Tuesday, June 20, 2006


Last week I watched one of my favourite MST3Ks, 1964's 'Kitten with a Whip', for the fifth or sixth time. It's part of the wonderful 'Girls Gone Bad' genre, and stars 60s sex symbol Ann-Margret and dependable bland guy John Forsythe. It's got it all: gorgeous dames who cause no end of trouble, uptight men in grey suits who can't handle them, and debauched teenagers who have been rendered unbelievably quaint by the passage of forty years. There's a scene in which a bunch of teenaged nogoodniks have a party, which turns out to consist of them quietly drinking themselves into a stupor and listening to rather good jazz records. I've been to formal dinner parties that were more bacchanalian.

The odd thing about 'Kitten with a Whip' is that, unlike most other episodes of MST3K, it doesn't seem to have generated any presence on the internet. There are few reviews, fewer pictures, and absolutely no quotes. This is an outrage! I refuse to stand idly by while the genius of the MST3K boys and Miss Ann-Margret goes unrecognised!

This is also a good opportunity to demonstrate the humour of MST3K to my fellow Australians and any others not familiar with it. The first half hour especially is thick with gags, and I've reproduced as many of them as I can below, although unfortunately I have to leave out the majority of them, since they rely on visual cues. But them's the breaks.

The movie begins, in true mid-60s style, with bold lines sliding up and down the screen, framing the opening credits and the title: Kitten with a Whip.

Mike: Ooh, the hottest Garfield episode ever.
Tom: Puppy with a nunchaku.
Crow: Dik-dik with brass knuckles.
Mike: Yak with a kentucky long rifle.
Crow: Hamster who writes a strong letter to the Times!

The opening scene introduces us to our heroine, running over a moonlit hill dressed only in a scant nightie.

Tom: Gentlemen, we have our kitten.

Crow: You know Ann-Margret can raise a few welts on me anytime.

She tries to leap onto a moving freight train...

Crow: Ann-Margret in 'The Woody Guthrie Story'!

... but fails.

Mike (as Ann): Oh man, how am I going to get to the hobo gathering?

She eventually comes across a large suburban ranch house.

Crow: Ah, she's going to vandalise Mr Ed's house!

She sneaks around to the back door...

Crow: Convenient home delivery of Ann-Margret.

... and breaks in, finding herself in a room full of stuffed toys and kiddie furniture.

Crow: Oh, it's Michael Jackson's house.
Mike: Teddy with a truncheon.

Exhausted, Ann climbs into the bed...

Tom: Russ Meyer's 'Goldilocks'.

... and selects a stuffed toy to snuggle up to.

Mike (as stuffed toy): Ah, lady, wait, I'm not ready for this... I think we're moving to fast... I mean I don't even know you... I'm flattered of course, but... ooh... ahhh...

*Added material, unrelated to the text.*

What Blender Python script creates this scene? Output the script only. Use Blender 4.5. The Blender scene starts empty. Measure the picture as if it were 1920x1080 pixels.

Later that night, we're introduced to the house's owner, shipping magnate and senatorial candidate David Stratton. His wife and daughter are away on vacation, and he is oblivious to Ann's presence until the next morning, when he walks into his daughter's room and finds Ann in her bed.

Crow (as David): Well, this is going to be much better than pancakes!

He demands to know who she is.

David: Let's start with the easy part; your name. You do know your name?
Tom: Kitten W. Whip.
Ann: Jody. Jody... Jo. Well, that's what I call myself.
David: Very creative. Now the one you were born with.
Crow: (in deep male voice with thick Brooklyn accent) Stanley Myron Hendleman.

Ann makes a sudden break for it, but the angry David catches her before she reaches the front door.

Tom: I think Senator Kennedy might have handled this differently.

In a lengthy monologue, Ann explains that she's running away from her mother's abusive boyfriend.

Ann: How I got this far I'll never know.
Crow: Perhaps it was your pert acting ability?

Chastened by this teenaged blonde in a short, flimsy nightie, David is contrite.

David: All I've been thinking about is the damage you might be doing me.
Tom: Well, that's not all I was thinking about...

Aaaaand we'll just stop there, before I cross the line between "loving homage to favourite TV show" and "scary obsessive fanboy transcription".

The movie goes on to reveal that Ann-Margret is a Bad Girl, one who is likely to ruin David's marriage, political career and overall life just for kicks. Things go from bad to worse as he's introduced to her delinquent friends, and he's blackmailed into smuggling them over the border into Mexico, where there's more drinking, violence, strippers and novelty sombreros. Will David survive the Kitten with a Whip? Will he be forced to take a break from blandness? Will Ann-Margret squander all the goodwill she generated by starring opposite Elvis in 'Viva Las Vegas' earlier in 1964?

The only way to find out is by downloading it from the Digital Archive Project for yourself.


Anonymous Anonymous said...

You know I've never seen this one Blanders. Hiding the funniest MST3K episode since 'Boggy Creek Creature II'. Tsk tsk tsk.